Corporate lobbyists say it’s too complicated to figure out the math. They figured out how to create uber-complex financial products that untangled the global economy, but aren’t able to divide the CEO’s earnings (they must know) by the median employee pay?
Of course, the real reason they oppose the law is that they don’t want to add fire to the public debate about excessive CEO salaries – certainly while the rest of America struggles to pay bills, put kids through college and afford mortgage payments. Obscurity, not transparency, benefits the privileged.
Their opposition to useful information for investors and consumers is a replay of earlier legislative battles. Fifty years ago, banks, retailers, manufacturers and almost every corner of corporate America argued that a clear description of finance charges on a range of consumer credit purchases simply wasn’t possible. The Truth in Lending Act (TILA), first proposed in 1960 and ultimately passed in 1968, created some simple rules that seem like no-brainers today.
TILA required that finance charges be stated in easily comparable standard annual rates with clearly stated extra fees rather than monthly percentages with confusing hard-to compare terms that were the norm. Consumer credit were referred to as “3 ½ percent loans” that sounded far less intimidating to the family buying a new car or refrigerator then the 42 percent annual rate it added up to. The bill also required that interest payments should be calculated on the outstanding loan amount rather than the original loan amount – a common sense change that would save consumers millions of dollars.
Opponents of Truth in Lending used the same arguments to keep consumer credit profits flowing as today’s corporations use to protect their outsized executive compensation packages. Retailers and banks said it would be too difficult – even impossible – to calculate annual finance charges. They went even further to conclude that more information would simply confuse the consumer (in particular the housewife that struggles with math); better information would cause retailers to increase prices since they wouldn’t be able to easily gouge consumers with exorbitant finance charges; and, of course, the companies were was responsible actors that didn’t need government rules.

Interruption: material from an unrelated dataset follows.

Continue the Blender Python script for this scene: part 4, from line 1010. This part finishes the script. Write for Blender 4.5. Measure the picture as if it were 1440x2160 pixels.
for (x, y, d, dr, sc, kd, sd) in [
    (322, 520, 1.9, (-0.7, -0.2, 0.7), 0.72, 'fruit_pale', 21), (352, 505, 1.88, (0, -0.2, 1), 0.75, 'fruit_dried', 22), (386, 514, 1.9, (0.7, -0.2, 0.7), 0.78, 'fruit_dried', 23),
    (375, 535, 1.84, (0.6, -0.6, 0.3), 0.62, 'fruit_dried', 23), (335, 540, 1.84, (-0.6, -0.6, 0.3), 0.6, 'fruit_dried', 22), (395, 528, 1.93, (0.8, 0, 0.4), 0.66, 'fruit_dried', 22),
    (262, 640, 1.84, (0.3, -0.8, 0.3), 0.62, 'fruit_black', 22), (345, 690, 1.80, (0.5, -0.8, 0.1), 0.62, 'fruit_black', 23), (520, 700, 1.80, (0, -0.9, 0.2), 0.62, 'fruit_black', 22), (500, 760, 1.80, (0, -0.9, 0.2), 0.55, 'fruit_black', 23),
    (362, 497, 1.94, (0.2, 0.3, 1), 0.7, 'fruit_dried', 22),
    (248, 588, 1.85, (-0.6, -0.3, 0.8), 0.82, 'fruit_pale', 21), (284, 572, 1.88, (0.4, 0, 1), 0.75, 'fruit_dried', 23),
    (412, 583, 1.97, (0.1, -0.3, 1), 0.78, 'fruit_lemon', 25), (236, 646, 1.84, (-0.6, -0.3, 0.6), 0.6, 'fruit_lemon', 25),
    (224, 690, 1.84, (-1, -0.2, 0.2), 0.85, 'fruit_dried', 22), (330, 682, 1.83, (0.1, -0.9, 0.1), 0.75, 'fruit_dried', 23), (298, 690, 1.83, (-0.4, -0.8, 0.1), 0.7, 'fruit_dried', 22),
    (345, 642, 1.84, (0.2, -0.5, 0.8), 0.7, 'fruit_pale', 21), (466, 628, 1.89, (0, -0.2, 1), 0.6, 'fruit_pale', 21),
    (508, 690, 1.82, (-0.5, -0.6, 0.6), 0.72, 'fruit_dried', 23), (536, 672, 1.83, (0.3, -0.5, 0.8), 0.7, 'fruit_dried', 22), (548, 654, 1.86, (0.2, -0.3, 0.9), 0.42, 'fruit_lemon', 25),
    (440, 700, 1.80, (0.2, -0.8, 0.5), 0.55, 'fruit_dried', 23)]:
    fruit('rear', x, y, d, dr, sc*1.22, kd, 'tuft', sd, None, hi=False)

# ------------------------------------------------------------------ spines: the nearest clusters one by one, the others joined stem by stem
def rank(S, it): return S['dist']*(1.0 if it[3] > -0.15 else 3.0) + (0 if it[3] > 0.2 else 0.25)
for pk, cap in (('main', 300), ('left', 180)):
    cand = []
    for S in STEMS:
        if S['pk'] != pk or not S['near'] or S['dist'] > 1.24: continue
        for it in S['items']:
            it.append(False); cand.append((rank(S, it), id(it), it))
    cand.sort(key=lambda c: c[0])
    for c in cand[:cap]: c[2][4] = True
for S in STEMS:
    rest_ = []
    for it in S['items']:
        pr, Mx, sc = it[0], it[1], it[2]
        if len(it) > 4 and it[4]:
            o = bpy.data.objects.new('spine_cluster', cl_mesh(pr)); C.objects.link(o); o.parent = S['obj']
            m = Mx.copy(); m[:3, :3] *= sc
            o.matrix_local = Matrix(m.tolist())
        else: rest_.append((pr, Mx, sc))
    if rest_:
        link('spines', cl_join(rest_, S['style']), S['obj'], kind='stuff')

These were simple changes fought bitterly by those that feared the truth would help consumers but hurt the bottom line. The U.S. Chamber of Commerce in 1966 in its magazine, Nation's Business, described the dangers of unbridled government action with remarkable candor:
"The old practice of some loan companies advertising money 'at 6%' when actually borrowers pay 20 or 30 percent, coudl be ended by the so-called truth-in-lending bill. This legislation moreover would be an impractical burden on all sorts of businesses and institutions that lend or extend credit."
Obscurity and confusion for the consumer protected profits in the 1950s and 1960s until the Truth in Lending Act passed. The law helped consumers and disaster predicted by American businesses turned out to be yet another empty threat. CEO’s in 2012 want to hold on to their pay packages by hoping the rest of us don’t really notice just how far ahead and away they are pulling from the rest of us.